もしその推測が正しければ、消費を楽しむ余裕がない金銭状況になった時に、
それまで自然であったジェンダーフリーの感覚が消え失せて、性差の問題が大きく実感を持って現れることになるでしょう。
不景気で「オタク的同一性」が機能しにくくなった時に、その穴埋めとして浮上するのは「民族的同一性」つまり天皇制的ナショナリズム(その裏側に屈折したアメリカ従属がある)になるはずです。


文化産業の商品は、ターゲットにする消費者層ごとに「見せかけの差異」があるとはいえ、本質的には統一的な性格を持っています。

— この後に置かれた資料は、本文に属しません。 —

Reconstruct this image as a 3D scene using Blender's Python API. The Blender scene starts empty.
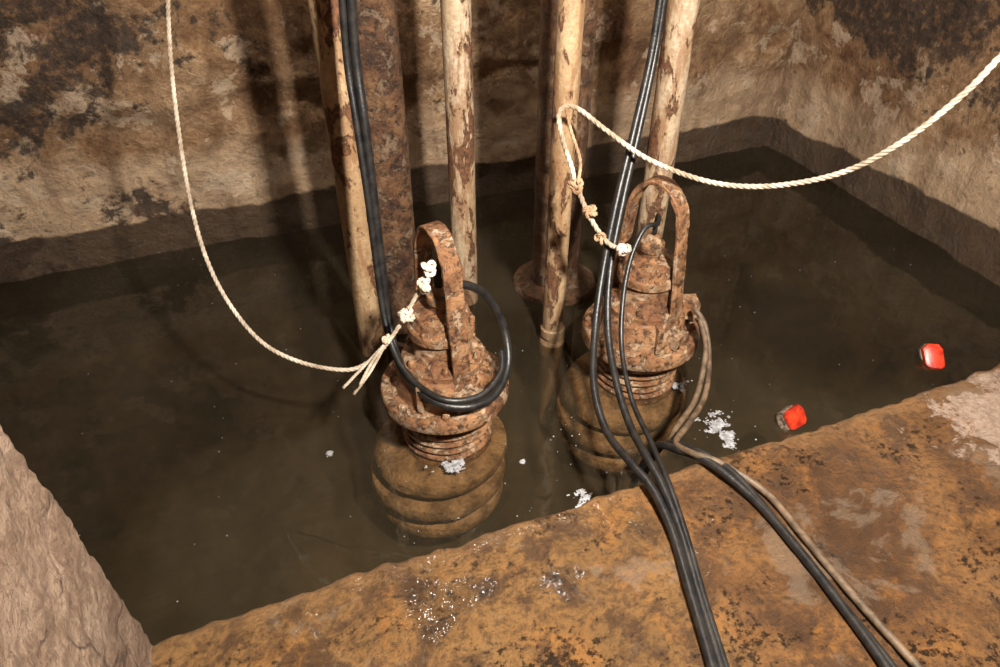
import bpy, math, random
from mathutils import Vector, noise, Matrix
random.seed(4)
sc=bpy.context.scene
try:
    sc.view_settings.view_transform='Standard'
except Exception: pass
# ---------- camera: standing on the ledge, looking down into the sump ----------
cd=bpy.data.cameras.new('camera'); cam=bpy.data.objects.new('camera',cd); sc.collection.objects.link(cam)
cam.location=(0,0,1.6); cam.rotation_euler=(math.radians(52.3),0,math.radians(-21.4))
cd.sensor_width=36; cd.lens=25.81; cd.clip_start=.02; sc.camera=cam
def mm(s): return [Vector([float(c)/1000 for c in p.split(',')]) for p in s.split(';')]
def on_floor(s,zs):
    out=[]
    for k,p in enumerate(s.split(';')):
        x,y=[float(c)/1000 for c in p.split(',')]; out.append(Vector((x,y,zs[min(k,len(zs)-1)])))
    return out
# ---------- materials ----------
class MT:
    def __init__(s,name):
        s.m=bpy.data.materials.new(name); s.m.use_nodes=True; s.t=s.m.node_tree; s.n=s.t.nodes; s.l=s.t.links
        s.n.clear(); s.out=s.n.new('ShaderNodeOutputMaterial'); s.b=s.n.new('ShaderNodeBsdfPrincipled'); s.l.new(s.b.outputs[0],s.out.inputs[0])
        s.tc=s.n.new('ShaderNodeTexCoord').outputs['Object']
    def set(s,k,v):
        i=s.b.inputs[k]
        if hasattr(v,'node'): s.l.new(v,i)
        else: i.default_value=v
    def put(s,i,v):
        if hasattr(v,'node'): s.l.new(v,i)
        elif isinstance(v,(tuple,list)) and len(v)==3 and i.type=='RGBA': i.default_value=(*v,1)
        else: i.default_value=v
    def noise(s,scale,det=8,rough=.6,dist=0,st=(1,1,1),off=(0,0,0)):
        mp=s.n.new('ShaderNodeMapping'); s.l.new(s.tc,mp.inputs[0]); mp.inputs['Scale'].default_value=st; mp.inputs['Location'].default_value=off
        n=s.n.new('ShaderNodeTexNoise'); s.l.new(mp.outputs[0],n.inputs['Vector']); n.inputs['Scale'].default_value=scale; n.inputs['Detail'].default_value=det
        n.inputs['Roughness'].default_value=rough; n.inputs['Distortion'].default_value=dist
        return n.outputs['Fac']
    def ramp(s,f,stops):
        r=s.n.new('ShaderNodeValToRGB'); s.l.new(f,r.inputs[0]); e=r.color_ramp.elements
        while len(e)<len(stops): e.new(.5)
        for k,(p,c) in enumerate(stops):
            e[k].position=p; c=(c,c,c) if not isinstance(c,(tuple,list)) else c; e[k].color=(*c,1)
        return r.outputs[0]
    def mix(s,f,a,b,bt='MIX'):
        n=s.n.new('ShaderNodeMix'); n.data_type='RGBA'; n.blend_type=bt
        s.put(n.inputs[0],f); s.put(n.inputs[6],a); s.put(n.inputs[7],b); return n.outputs[2]
    def math(s,op,a,b=0.0,c=None,clamp=False):
        n=s.n.new('ShaderNodeMath'); n.operation=op; n.use_clamp=clamp; s.put(n.inputs[0],a); s.put(n.inputs[1],b)
        if c is not None: s.put(n.inputs[2],c)
        return n.outputs[0]
    def rng(s,v,a,b,c=0.0,d=1.0):
        n=s.n.new('ShaderNodeMapRange'); s.put(n.inputs[0],v)
        for k,x in enumerate((a,b,c,d)): n.inputs[k+1].default_value=x
        return n.outputs[0]
    def xyz(s):
        n=s.n.new('ShaderNodeSeparateXYZ'); s.l.new(s.tc,n.inputs[0]); return n.outputs
    def bump(s,h,st=.5,d=.02,prev=None,key='Normal'):
        n=s.n.new('ShaderNodeBump'); n.inputs['Strength'].default_value=st; n.inputs['Distance'].default_value=d; s.l.new(h,n.inputs['Height'])
        if prev: s.l.new(prev,n.inputs['Normal'])
        s.l.new(n.outputs[0],s.b.inputs[key]); return n.outputs[0]
    def spot(s,cx,cy,rx,ry,wob):
        x,y,z=s.xyz(); dx=s.math('DIVIDE',s.math('SUBTRACT',x,cx),rx); dy=s.math('DIVIDE',s.math('SUBTRACT',y,cy),ry)
        d=s.math('SQRT',s.math('ADD',s.math('MULTIPLY',dx,dx),s.math('MULTIPLY',dy,dy)))
        return s.math('ADD',d,s.rng(wob,.3,.7,-.8,.8))

def mat_wall(name,side):
    m=MT(name); x,y,z=m.xyz()
    n1=m.noise(2.3,12,.62,.4); n2=m.noise(9,12,.7,.3,off=(3,1,2)); n3=m.noise(28,8,.75); n4=m.noise(1.6,10,.65,.6,off=(7,2,5))
    base=m.ramp(n1,[(.32,(.33,.175,.08)),(.45,(.50,.31,.16)),(.57,(.59,.40,.235)),(.70,(.56,.29,.11))])
    base=m.mix(m.rng(n2,.38,.60),m.mix(1,base,(.46,.38,.31),'MULTIPLY'),base)
    base=m.mix(m.rng(n3,.38,.60),m.mix(1,base,(.58,.52,.46),'MULTIPLY'),base)
    zz0=m.math('ADD',z,m.rng(m.noise(3,8),.3,.7,-.12,.12))
    if side!='jamb':
        low=m.rng(zz0,.50,.38); base=m.mix(m.math('MULTIPLY',low,.55),base,(.64,.47,.31))
        # damp streaks running down; shadow tone beside the pipes is painted in with them
        sk=m.ramp(m.noise(9,8,.6,.2,st=(1,1,.12),off=(2,2,2)),[(.52,0),(.62,.45)])
        base=m.mix(sk,base,(.17,.095,.048))
    base=m.mix(m.ramp(m.noise(5.5,12,.7,.2,off=(1,9,4)),[(.55,0),(.58,.6)]),base,(.62,.48,.34))
    up=m.rng(zz0,.25,.75)
    if side=='back':
        lf=m.rng(x,.1,-.9); md=m.rng(x,.2,1.2)
        bias=m.math('ADD',m.math('MULTIPLY',up,.03),m.math('SUBTRACT',m.math('MULTIPLY',lf,.085),m.math('MULTIPLY',md,.04)))
    elif side=='right': bias=m.math('MULTIPLY',up,.115)
    elif side=='jamb': bias=m.math('MULTIPLY',up,.0)
    else: bias=m.math('MULTIPLY',up,.08)
    mo=m.math('ADD',m.math('MULTIPLY_ADD',n2,.45,m.math('MULTIPLY',n4,.55)),bias)
    mould=m.ramp(mo,[(.562,0),(.605,.92)])
    base=m.mix(mould,base,m.ramp(n3,[(.42,(.018,.011,.008)),(.56,(.06,.034,.02)),(.64,(.30,.15,.06))]))
    base=m.mix(m.ramp(n3,[(.57,0),(.65,.55)]),base,(.07,.04,.022))
    if side!='jamb':
        zz=m.math('ADD',z,m.rng(m.noise(2,6),.3,.7,-.03,.03))
        wet=m.rng(zz,.18,.168)
        base=m.mix(m.math('MULTIPLY',wet,.90),base,(.050,.029,.017))
        m.set('Roughness',m.rng(wet,0,1,.75,.3))
        m.set('Base Color',base)
        h=m.math('ADD',m.math('MULTIPLY',n2,1.0),m.math('MULTIPLY',n3,.5))
        h=m.math('SUBTRACT',h,m.math('MULTIPLY',mould,.12)); m.bump(h,1.0,.05)
    else:
        base=m.mix(.6,base,(.62,.45,.33)); m.set('Roughness',.75)
        n5=m.noise(55,8,.75,.2)
        base=m.mix(m.ramp(n5,[(.48,0),(.58,.6)]),base,(.19,.115,.075))
        base=m.mix(m.ramp(n2,[(.47,0),(.56,.65)]),base,(.22,.13,.08))
        base=m.mix(m.ramp(n4,[(.52,0),(.58,.5)]),base,(.16,.09,.055))
        v=m.n.new('ShaderNodeTexVoronoi'); v.feature='DISTANCE_TO_EDGE'; v.inputs['Scale'].default_value=4.0
        mp=m.n.new('ShaderNodeVectorMath'); mp.operation='MULTIPLY_ADD'; mp.inputs[1].default_value=(.22,.22,.22)
        nn=m.n.new('ShaderNodeTexNoise'); nn.inputs['Scale'].default_value=6; nn.inputs['Detail'].default_value=10; m.l.new(m.tc,nn.inputs['Vector']); m.l.new(nn.outputs['Color'],mp.inputs[0]); m.l.new(m.tc,mp.inputs[2]); m.l.new(mp.outputs[0],v.inputs['Vector'])
        ck=m.math('MULTIPLY',m.ramp(v.outputs['Distance'],[(0,1),(.03,0)]),m.ramp(m.noise(7,6,.6,off=(2,2,9)),[(.42,0),(.55,1)]))
        base=m.mix(m.math('MULTIPLY',ck,.7),base,(.07,.04,.026)); m.set('Base Color',base)
        h=m.math('ADD',m.math('MULTIPLY',n2,1.0),m.math('MULTIPLY',n5,.6)); h=m.math('SUBTRACT',h,m.math('MULTIPLY',ck,.3)); m.bump(h,1.0,.04)
    return m.m

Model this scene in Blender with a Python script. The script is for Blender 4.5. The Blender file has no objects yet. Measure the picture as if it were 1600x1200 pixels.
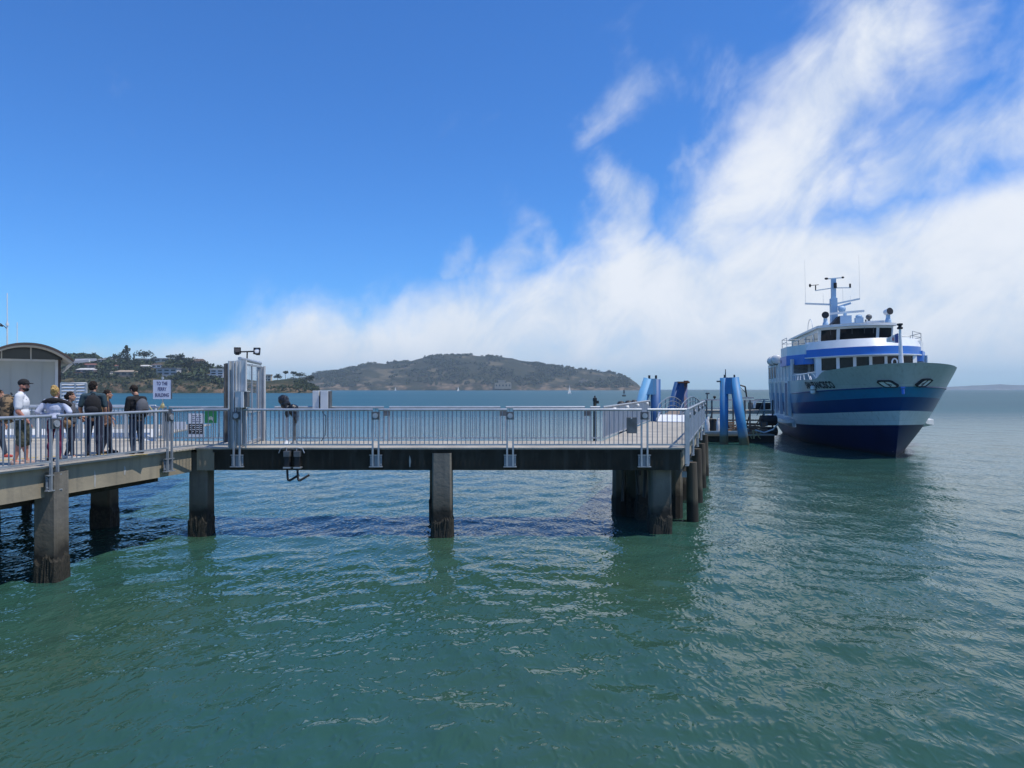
import bpy, bmesh, math, random
import numpy as np
from mathutils import Vector, Matrix, noise as mnoise
R = math.radians
random.seed(7); rng = np.random.default_rng(7)
SC = bpy.context.scene
COL = SC.collection

# ------------------------------------------------------------------ camera
EYE = 4.26
F, CX, HY = 1110.0, 800.0, 608.0
cam_d = bpy.data.cameras.new('camera'); cam = bpy.data.objects.new('camera', cam_d); COL.objects.link(cam)
cam.location = (0, 0, EYE); cam.rotation_euler = (R(90), 0, 0)
cam_d.sensor_width = 36; cam_d.lens = 36*F/1600; cam_d.shift_y = 8/1600
cam_d.clip_start = 0.1; cam_d.clip_end = 20000
SC.camera = cam
SC.render.resolution_x = 1024; SC.render.resolution_y = 768
# ------------------------------------------------------------------ exposure
SC.view_settings.view_transform = 'Standard'; SC.view_settings.look = 'None'
SC.view_settings.gamma = 1; SC.view_settings.exposure = 0.0
SC.cycles.use_denoising = True
SC.cycles.max_bounces = 6; SC.cycles.diffuse_bounces = 2; SC.cycles.glossy_bounces = 3
SC.cycles.transmission_bounces = 4; SC.cycles.volume_bounces = 0
SC.cycles.caustics_reflective = False; SC.cycles.caustics_refractive = False
SC.cycles.sample_clamp_indirect = 6
# ------------------------------------------------------------------ sun
SUN_AZ, SUN_EL = R(106), R(66)          # azimuth clockwise from +Y
tosun = Vector((math.sin(SUN_AZ)*math.cos(SUN_EL), math.cos(SUN_AZ)*math.cos(SUN_EL), math.sin(SUN_EL)))
sl = bpy.data.lights.new('sun', 'SUN'); sun = bpy.data.objects.new('sun', sl); COL.objects.link(sun)
sl.energy = 4.2; sl.angle = R(0.53); sl.color = (1.0, 0.945, 0.85)
sun.rotation_euler = tosun.to_track_quat('Z', 'Y').to_euler(); sun.location = (30, -5, 60)

# ------------------------------------------------------------------ world: sky with fog bank
W = bpy.data.worlds.new('World'); SC.world = W; W.use_nodes = True
nt = W.node_tree; nt.nodes.clear()
def wn(t, **k):
    n = nt.nodes.new(t)
    for a, b in k.items(): setattr(n, a, b)
    return n
def wm(op, a, b=None, c=None, clamp=False):
    n = wn('ShaderNodeMath', operation=op); n.use_clamp = clamp
    for i, x in enumerate((a, b, c)):
        if x is None: continue
        if isinstance(x, (int, float)): n.inputs[i].default_value = x
        else: nt.links.new(x, n.inputs[i])
    return n.outputs[0]
def wsmooth(x, lo, hi):
    n = wn('ShaderNodeMapRange', interpolation_type='SMOOTHSTEP')
    nt.links.new(x, n.inputs[0]); n.inputs[1].default_value = lo; n.inputs[2].default_value = hi
    return n.outputs[0]
sky = wn('ShaderNodeTexSky', sky_type='NISHITA'); sky.sun_disc = False
sky.sun_elevation = SUN_EL; sky.sun_rotation = SUN_AZ
sky.altitude = 0; sky.air_density = 1.0; sky.dust_density = 0.25; sky.ozone_density = 3.0
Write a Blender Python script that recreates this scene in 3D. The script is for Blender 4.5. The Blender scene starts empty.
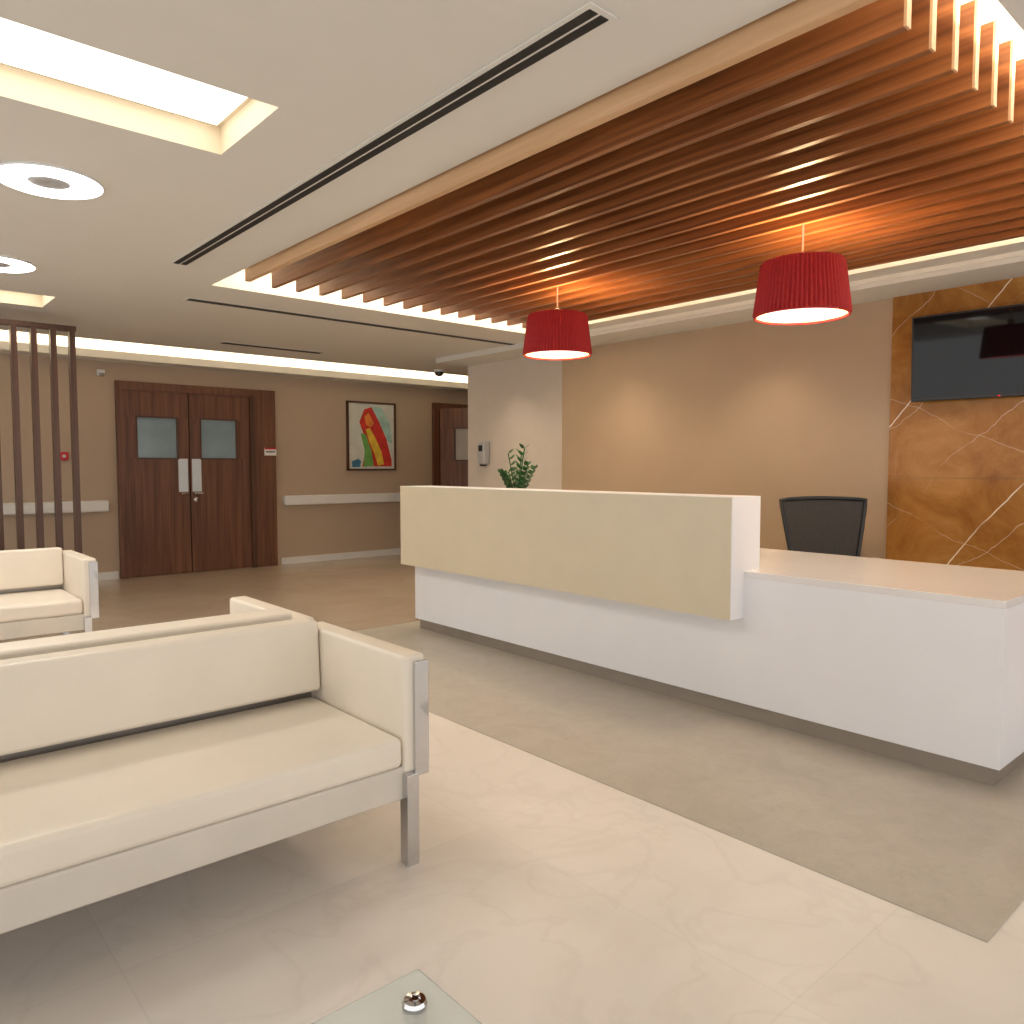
import bpy, bmesh, math, random
from mathutils import Vector, Matrix
random.seed(4)
scene=bpy.context.scene
try:
    scene.view_settings.view_transform='Standard'
except Exception as e: print(e)
COL=scene.collection
CZ=2.6
# ---------------- materials ----------------
def newmat(name):
    m=bpy.data.materials.new(name); m.use_nodes=True
    nt=m.node_tree; b=nt.nodes['Principled BSDF']; return m,nt,b
def mat(name,col,rough=0.5,metal=0,var=0.04,scale=6,bump=0,spec=0.5,emis=None,es=0,trans=0):
    m,nt,b=newmat(name)
    tc=nt.nodes.new('ShaderNodeTexCoord'); n=nt.nodes.new('ShaderNodeTexNoise')
    n.inputs['Scale'].default_value=scale; n.inputs['Detail'].default_value=5
    nt.links.new(tc.outputs['Object'],n.inputs['Vector'])
    r=nt.nodes.new('ShaderNodeValToRGB')
    r.color_ramp.elements[0].position=0.3; r.color_ramp.elements[1].position=0.7
    r.color_ramp.elements[0].color=(*[max(0,c*(1-var)) for c in col],1)
    r.color_ramp.elements[1].color=(*[min(1,c*(1+var)) for c in col],1)
    nt.links.new(n.outputs['Fac'],r.inputs['Fac']); nt.links.new(r.outputs['Color'],b.inputs['Base Color'])
    b.inputs['Roughness'].default_value=rough; b.inputs['Metallic'].default_value=metal
    b.inputs['Specular IOR Level'].default_value=spec
    b.inputs['Transmission Weight'].default_value=trans
    if emis: b.inputs['Emission Color'].default_value=(*emis,1); b.inputs['Emission Strength'].default_value=es
    if bump:
        n2=nt.nodes.new('ShaderNodeTexNoise'); n2.inputs['Scale'].default_value=scale*30
        nt.links.new(tc.outputs['Object'],n2.inputs['Vector'])
        bp=nt.nodes.new('ShaderNodeBump'); bp.inputs['Strength'].default_value=bump; bp.inputs['Distance'].default_value=0.002
        nt.links.new(n2.outputs['Fac'],bp.inputs['Height']); nt.links.new(bp.outputs['Normal'],b.inputs['Normal'])
    return m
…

これをアドルノは「巧妙に偽装された文化産業製品の同一性」と呼んでいて、ヴァーグナーの総合芸術が引き合いに出されています。
映画化をめざす小説や漫画の構想、映像作品のBGMにおさまっていく現代音楽やジャズ、CM音楽化するポップミュージック、広告化する詩的フレーズ、自己啓発マニュアル化する哲学、時間を埋めるために接続されるYouTubeやTikTok……
これらはすべて資本の増殖を第一目的としています。
資本の増殖を目的とするということは、多く購買されること──要するに「売れる」ことを求めます。
販売数を稼ぐには客単価を上げる方法もあるのですが、文化産業の場合、消費者個人が作品を享受する時間に限界があるために、普通は広い購買層を狙い撃ちする戦略を取ります。
広い購買層とは、多くのお客様が集中する中間層と決まっています。
無味乾燥で特徴も差異もないどこにでもいる存在、それが中間層です。
消費資本主義は、この中間層に多くの人を落とし込むことを狙っています。
イメージとしては、巨大な池に散らばっていた魚をある一箇所に集めるような感じです。
一箇所に集めたら、一気に全部すくいとれるので大儲けできます。
集中化に成功したら、効率的に大儲けしたい文化産業は、中間層に向けた商品ばかりを売り出すようになるでしょう。
するとどうでしょう?
中間層から外れた人たちは、自分たちに見合った商品をなかなか見かけなくなります。
それは孤独です。
とりわけ、消費でしか孤独を癒せない人にとっては最悪です。
彼らは酸素を求めるように、中間層の中に入り込むことを求めるでしょう。
こうして中間層ばかりが分厚くなっていくのですが、そのような個性のない人々の集合は文化産業にとって歓迎すべきことなのです。
しかし、似たり寄ったりの中間層が拡大する一方なら、その社会は強制することなく同質的な全体主義に近づくことにならないでしょうか。
その意味で、アドルノが文化産業に全体主義を生み出す要因があると考えたことは慧眼だったと僕は思います。


もうおわかりだと思いますが、文化産業の支配の中では、文学も思想も芸術も自動車や掃除機やカーテンやカニカマやお菓子などの工業製品と本質は変わらないのです。
結局、「もっと多く売れる製品を作れ」という資本主義の命令に従っているだけなのです。
『啓蒙の弁証法』では、映画がプロデューサーに制御された「様式化」の中にあることが執拗に批判されているのですが、
文化産業でイデオロギーなき図式化・形式化が支配的になるのは、それが工業製品と同様の「規格品」であろうとするからです。
当然ながら、「規格品」が求められる背景には、「もっと多く売る」ための大量生産への適応度を向上させる目的があります。
結局、文化産業がプロデューサーや編集者の意図に沿って様式化・図式化を進めていくのは、
「もっと多く売る」ために中間層という「分厚い消費者層」をターゲットにしているからにほかなりません。
「もっと多く売れ」という一元的な命令は、一神教における神の意志のようなものです。
「もっと多く売れ」が「資本教」の唯一神の命令であるため、そこから生み出される製品の根底には、すべて「もっと多く売れ」という一元的メッセージが刻まれています。